Friday, July 24, 2009

Ndele


Houses in Ndele, December 2006

If, at the moment they resolved their Senoussi problem, the French glowed with plans to make the lands of Dar al Kuti productive once more, twenty-five years later it was clear even to them that they had fallen short of their goal. "Earlier, it seems, a land of abundance, Ndele barely manages to feed itself: it's a brutal fact," (“Autrefois, parait-il, pays d’abondance, la subdivision de Ndele arrive a peine à se suffire a elle-même: c’est un fait brutal.") wrote an administrator in the town in 1936. He went on to describe how rain fell onto his desk through the holes in the thatched roof, and how he had killed two snakes and a scorpion inside his house the day before (INSIDE the house, he repeated). Perhaps not quite what he hoped for when he joined the colonial service, which at that time still had an idealistic patina for many. His higher-ups saw him as a slacker.
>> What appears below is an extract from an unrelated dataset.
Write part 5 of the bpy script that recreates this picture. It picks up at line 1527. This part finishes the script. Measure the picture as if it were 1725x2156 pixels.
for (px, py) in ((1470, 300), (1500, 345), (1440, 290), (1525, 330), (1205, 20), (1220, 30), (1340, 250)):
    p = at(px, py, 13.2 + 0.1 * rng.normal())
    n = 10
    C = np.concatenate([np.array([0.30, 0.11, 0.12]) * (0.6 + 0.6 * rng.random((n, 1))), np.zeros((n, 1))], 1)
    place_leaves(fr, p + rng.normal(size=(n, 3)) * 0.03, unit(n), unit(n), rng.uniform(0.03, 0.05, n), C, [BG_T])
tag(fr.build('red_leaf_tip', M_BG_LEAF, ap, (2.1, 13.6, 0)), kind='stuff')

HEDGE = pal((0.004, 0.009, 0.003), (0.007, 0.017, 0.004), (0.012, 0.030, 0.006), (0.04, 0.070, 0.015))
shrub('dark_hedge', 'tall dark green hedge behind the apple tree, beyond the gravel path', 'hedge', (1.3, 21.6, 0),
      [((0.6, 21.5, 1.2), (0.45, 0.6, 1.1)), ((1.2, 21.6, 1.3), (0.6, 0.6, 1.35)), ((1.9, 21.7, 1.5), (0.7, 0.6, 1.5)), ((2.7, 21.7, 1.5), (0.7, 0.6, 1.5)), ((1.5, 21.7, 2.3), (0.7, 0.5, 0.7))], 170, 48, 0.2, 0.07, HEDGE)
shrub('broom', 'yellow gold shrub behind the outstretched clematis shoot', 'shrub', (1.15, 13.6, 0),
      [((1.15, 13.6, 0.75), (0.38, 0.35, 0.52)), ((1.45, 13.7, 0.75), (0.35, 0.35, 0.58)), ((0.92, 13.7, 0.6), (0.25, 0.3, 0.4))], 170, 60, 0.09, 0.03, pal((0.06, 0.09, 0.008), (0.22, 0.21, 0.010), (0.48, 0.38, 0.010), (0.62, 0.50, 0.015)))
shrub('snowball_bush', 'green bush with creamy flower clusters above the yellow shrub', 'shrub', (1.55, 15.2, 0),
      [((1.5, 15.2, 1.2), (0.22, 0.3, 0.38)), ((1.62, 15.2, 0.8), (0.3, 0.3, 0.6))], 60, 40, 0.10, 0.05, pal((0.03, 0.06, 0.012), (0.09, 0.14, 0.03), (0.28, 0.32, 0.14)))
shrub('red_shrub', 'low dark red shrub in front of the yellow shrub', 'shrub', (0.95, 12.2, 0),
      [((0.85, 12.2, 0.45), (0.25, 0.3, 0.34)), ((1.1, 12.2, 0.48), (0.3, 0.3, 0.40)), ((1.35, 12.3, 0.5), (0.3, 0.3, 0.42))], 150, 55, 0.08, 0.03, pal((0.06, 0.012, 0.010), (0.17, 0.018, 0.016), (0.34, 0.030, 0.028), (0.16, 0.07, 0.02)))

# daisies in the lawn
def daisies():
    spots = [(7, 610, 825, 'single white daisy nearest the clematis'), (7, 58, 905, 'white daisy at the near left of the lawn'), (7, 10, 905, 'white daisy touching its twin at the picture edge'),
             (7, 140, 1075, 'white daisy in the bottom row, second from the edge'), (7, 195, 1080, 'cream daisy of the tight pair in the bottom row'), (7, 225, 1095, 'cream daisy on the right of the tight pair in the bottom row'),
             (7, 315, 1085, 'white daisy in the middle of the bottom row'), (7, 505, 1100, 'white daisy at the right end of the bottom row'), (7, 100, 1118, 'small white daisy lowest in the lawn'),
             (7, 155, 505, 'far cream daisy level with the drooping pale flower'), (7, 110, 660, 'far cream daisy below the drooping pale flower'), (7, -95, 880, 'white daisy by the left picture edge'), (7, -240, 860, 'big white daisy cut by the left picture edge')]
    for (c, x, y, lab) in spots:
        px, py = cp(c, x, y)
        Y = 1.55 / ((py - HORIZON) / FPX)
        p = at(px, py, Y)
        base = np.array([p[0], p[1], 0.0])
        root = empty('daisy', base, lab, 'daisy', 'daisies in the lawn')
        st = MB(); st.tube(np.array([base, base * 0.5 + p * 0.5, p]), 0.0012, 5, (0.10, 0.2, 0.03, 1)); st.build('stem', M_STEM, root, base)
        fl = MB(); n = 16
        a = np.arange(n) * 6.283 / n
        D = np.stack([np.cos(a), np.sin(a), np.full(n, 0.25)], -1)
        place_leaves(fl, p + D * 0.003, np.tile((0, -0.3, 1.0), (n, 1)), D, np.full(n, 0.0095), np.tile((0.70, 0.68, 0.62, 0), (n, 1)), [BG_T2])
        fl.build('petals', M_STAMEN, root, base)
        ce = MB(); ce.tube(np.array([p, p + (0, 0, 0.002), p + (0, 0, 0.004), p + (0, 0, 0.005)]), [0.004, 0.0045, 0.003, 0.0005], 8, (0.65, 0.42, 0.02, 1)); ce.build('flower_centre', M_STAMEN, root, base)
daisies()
Though never able to entirely sever the connections between Dar al Kuti and the Muslim north, the French did their best to stop them. The transformation of Ndele from "zeriba" (a fortified commercial outpost on a trading network) to colonial town in itself dramatically altered the region's orientation. By the mid-30s, very few pilgrims on the Hajj traveled through the once-well-visited town and no Koranic school operated. The French did their all to arrest and punish any possible "transfuges" (defectors/deserters) who might try to avoid their labor (they still used tipoyes for transport!) and tax requirements by resettling in Sudan, where rumor had it the British allowed people to live more freely.

The French presence was never great, but the various wars they pursued in the early years of their rule ensured their hegemony over potential rivals for a time. In the process, once-rich, vibrant, and violent societies withered. I am hoping my research will show some of the ways how the old connections have regrown, assuming new forms but influenced by historical relationships, in recent decades. But many questions remain:

* Ndele again has a sultan, but his background is not clear from the reports I've found so far in the archives. What are his powers now, and how did he come to have them? I know that some of the contemporary armed group leaders have backgrounds (Gula, Runga) that trace to the losing side of the turn of the century raiding.
* Who are the modern-day bazinguers (the sultan's soldiers), how do they see themselves, and how do the populations they visit see them?
* Again on these bazinguers: who are the elusive elephant poachers (who kill more than 1000 elephants in a single dry season, according to some estimates), rumored to contain Sudanese military officials among their ranks? What are their connections to the various armed groups in the area, and especially the Chadian/Centrafrican military entrepreneurs that pop up at the head of various armed movements over the years?
* What to make of the new presence of the international system, the UN and NGOs, with their benevolent aims and surfeit of unintended consequences?

The perpetual doubt of the dissertator remains: am I making a mountain out of a molehill? Will I find these connections and raiding networks? A foreign visitor to Ndele, where I plan to do research, will likely perceive it as incredibly isolated, poor and remote, barely able to feed itself, just like the administrator mentioned above. Anthropologists like to try to reverse those stereotypes and instead show the fecundity of supposedly stagnant and "underdeveloped" social systems. There is more than a grain of truth, however, in the foreigner's initial perception, and the challenge will be to balance recognition of that reality while also stretching it apart to reveal what it fails to see.